Exactly the lines from the line with "bump=0.14, bscale=2.6, spec=0.22)" to the line with "bump=0.06, bscale=3, spec=0.2)" should be extracted, both included, with no other lines.

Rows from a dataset
▼

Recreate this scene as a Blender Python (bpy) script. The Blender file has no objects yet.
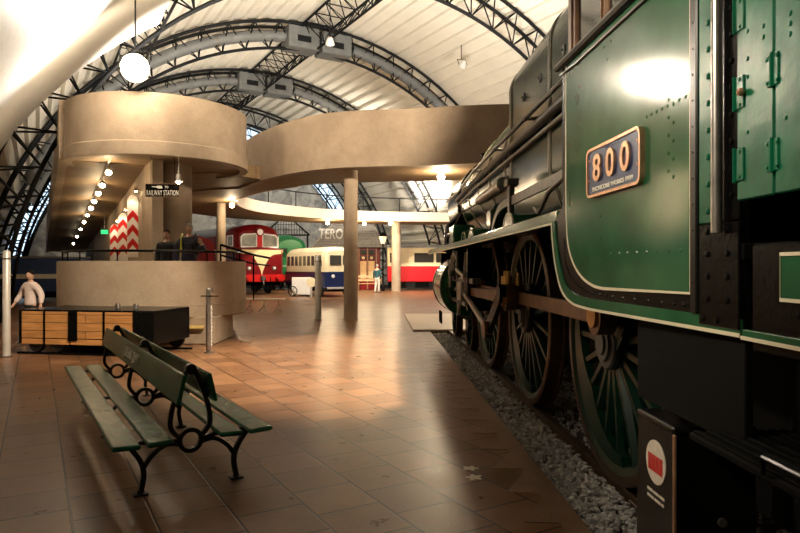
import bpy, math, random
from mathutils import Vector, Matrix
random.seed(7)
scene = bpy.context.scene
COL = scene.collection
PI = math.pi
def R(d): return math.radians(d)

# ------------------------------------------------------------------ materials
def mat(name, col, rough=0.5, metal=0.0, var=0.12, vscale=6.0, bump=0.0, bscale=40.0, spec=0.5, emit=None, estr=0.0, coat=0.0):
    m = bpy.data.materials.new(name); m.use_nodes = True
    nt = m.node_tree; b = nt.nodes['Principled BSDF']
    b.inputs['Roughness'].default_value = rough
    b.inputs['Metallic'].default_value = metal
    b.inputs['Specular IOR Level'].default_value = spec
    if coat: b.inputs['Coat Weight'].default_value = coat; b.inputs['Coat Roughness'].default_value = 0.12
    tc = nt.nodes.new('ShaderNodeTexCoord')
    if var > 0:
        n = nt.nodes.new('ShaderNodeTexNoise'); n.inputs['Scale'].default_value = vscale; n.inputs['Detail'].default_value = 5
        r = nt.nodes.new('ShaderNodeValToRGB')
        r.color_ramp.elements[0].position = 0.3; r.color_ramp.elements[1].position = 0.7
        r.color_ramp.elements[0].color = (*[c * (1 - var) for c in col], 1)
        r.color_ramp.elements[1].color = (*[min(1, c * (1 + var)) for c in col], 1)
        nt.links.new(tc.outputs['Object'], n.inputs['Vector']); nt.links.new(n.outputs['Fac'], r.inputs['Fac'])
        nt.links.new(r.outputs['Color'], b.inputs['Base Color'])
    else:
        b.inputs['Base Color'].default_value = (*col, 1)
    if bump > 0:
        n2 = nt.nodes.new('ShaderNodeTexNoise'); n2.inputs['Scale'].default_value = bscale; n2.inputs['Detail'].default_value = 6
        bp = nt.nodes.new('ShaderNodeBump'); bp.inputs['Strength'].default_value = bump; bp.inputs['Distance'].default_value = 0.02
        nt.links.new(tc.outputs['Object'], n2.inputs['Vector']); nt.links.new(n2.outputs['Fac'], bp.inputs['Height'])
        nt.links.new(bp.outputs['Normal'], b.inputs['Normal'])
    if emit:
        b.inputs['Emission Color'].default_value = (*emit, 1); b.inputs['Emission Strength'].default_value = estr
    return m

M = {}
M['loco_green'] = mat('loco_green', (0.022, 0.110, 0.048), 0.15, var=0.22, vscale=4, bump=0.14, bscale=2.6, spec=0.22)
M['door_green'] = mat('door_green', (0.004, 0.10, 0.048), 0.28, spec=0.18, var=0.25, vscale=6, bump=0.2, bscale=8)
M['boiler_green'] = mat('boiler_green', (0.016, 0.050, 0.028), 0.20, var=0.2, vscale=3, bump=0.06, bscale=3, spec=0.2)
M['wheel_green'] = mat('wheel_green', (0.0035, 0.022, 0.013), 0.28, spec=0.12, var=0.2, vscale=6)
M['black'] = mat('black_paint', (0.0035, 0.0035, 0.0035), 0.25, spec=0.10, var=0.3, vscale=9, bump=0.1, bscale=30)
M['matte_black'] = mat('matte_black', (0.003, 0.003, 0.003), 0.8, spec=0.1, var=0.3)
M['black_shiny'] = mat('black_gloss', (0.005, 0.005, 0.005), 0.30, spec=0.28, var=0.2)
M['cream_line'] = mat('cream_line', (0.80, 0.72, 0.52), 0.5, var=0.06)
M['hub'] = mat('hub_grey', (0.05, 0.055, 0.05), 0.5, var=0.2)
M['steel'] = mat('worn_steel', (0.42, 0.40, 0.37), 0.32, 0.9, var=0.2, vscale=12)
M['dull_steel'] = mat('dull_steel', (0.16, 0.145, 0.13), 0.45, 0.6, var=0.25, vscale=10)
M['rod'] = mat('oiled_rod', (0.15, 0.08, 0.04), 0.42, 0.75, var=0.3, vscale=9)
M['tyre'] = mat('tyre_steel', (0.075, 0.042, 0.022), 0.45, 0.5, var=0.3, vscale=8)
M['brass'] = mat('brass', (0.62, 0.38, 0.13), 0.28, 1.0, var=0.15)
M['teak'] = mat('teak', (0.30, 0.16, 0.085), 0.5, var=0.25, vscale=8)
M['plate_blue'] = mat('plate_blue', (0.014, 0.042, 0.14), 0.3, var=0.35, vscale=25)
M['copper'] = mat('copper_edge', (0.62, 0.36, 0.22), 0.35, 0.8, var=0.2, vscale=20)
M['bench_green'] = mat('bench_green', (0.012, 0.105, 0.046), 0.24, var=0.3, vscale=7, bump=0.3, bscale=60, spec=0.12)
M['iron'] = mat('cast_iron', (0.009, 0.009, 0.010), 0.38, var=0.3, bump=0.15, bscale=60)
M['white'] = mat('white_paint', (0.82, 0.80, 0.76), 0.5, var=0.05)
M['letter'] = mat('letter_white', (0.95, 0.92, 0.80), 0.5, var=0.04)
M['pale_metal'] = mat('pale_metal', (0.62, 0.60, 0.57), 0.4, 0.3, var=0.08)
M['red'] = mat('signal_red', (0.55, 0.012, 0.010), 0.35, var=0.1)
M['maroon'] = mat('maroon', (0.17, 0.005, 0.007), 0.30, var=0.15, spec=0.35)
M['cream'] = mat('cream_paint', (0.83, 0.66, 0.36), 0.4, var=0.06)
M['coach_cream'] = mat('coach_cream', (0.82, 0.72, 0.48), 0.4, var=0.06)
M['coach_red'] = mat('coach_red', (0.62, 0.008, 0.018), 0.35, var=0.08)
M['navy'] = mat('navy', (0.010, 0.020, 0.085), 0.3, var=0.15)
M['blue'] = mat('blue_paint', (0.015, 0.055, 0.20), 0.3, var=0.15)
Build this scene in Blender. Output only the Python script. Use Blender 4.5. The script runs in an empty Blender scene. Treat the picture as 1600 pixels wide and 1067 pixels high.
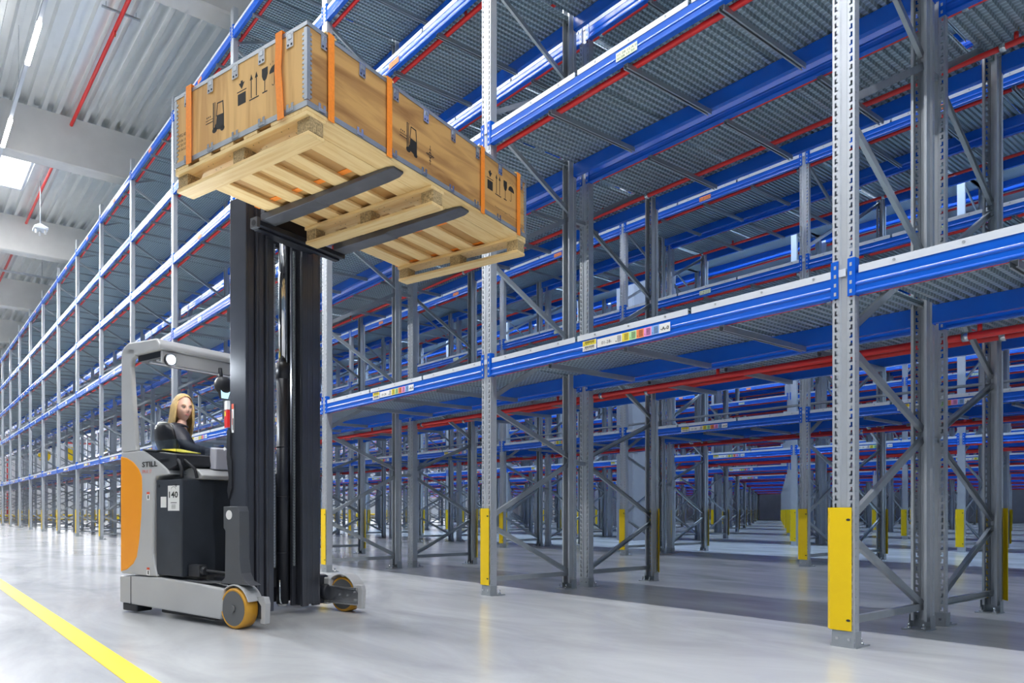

▲

| OUTPUT |
M['loco_green'] = mat('loco_green', (0.022, 0.110, 0.048), 0.15, var=0.22, vscale=4, bump=0.14, bscale=2.6, spec=0.22)
M['door_green'] = mat('door_green', (0.004, 0.10, 0.048), 0.28, spec=0.18, var=0.25, vscale=6, bump=0.2, bscale=8)
M['boiler_green'] = mat('boiler_green', (0.016, 0.050, 0.028), 0.20, var=0.2, vscale=3, bump=0.06, bscale=3, spec=0.2)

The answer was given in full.